— Goal —
From the listing below, extract every line in which the word "Python" appears.

+ + + + +

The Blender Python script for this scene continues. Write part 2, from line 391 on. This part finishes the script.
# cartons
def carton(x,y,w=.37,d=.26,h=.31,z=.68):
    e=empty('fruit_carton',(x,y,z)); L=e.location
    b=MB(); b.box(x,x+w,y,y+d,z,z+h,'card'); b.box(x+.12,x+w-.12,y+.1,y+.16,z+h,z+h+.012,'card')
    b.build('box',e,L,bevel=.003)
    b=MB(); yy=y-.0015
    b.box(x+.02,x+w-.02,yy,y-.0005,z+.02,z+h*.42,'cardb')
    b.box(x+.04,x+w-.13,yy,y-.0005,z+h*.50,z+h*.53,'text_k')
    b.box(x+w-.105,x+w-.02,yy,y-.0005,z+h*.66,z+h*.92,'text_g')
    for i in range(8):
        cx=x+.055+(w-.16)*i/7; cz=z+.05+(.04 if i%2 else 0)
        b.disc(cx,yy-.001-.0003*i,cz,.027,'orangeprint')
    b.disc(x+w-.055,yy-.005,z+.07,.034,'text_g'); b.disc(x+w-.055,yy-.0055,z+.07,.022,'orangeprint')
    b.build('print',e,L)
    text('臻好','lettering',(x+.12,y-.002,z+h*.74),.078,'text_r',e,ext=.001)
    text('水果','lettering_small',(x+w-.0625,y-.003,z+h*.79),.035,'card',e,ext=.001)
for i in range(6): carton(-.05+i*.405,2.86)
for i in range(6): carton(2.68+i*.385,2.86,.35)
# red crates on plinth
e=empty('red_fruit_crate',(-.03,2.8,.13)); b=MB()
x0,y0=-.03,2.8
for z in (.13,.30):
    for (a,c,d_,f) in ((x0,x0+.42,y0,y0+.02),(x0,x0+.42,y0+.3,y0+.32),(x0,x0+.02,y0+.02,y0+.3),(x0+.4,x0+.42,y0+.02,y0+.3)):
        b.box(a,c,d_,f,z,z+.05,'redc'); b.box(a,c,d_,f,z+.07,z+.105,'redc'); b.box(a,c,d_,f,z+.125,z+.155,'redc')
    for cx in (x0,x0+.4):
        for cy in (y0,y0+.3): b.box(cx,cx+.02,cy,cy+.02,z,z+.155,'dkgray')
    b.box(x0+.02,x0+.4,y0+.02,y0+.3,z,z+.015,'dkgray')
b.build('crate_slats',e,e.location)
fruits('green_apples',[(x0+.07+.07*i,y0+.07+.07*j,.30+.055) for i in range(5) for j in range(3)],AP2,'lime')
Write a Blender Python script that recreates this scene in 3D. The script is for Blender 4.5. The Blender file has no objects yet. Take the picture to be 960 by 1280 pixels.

+ + + + +

— Solution —
The Blender Python script for this scene continues. Write part 2, from line 391 on. This part finishes the script.
Write a Blender Python script that recreates this scene in 3D. The script is for Blender 4.5. The Blender file has no objects yet. Take the picture to be 960 by 1280 pixels.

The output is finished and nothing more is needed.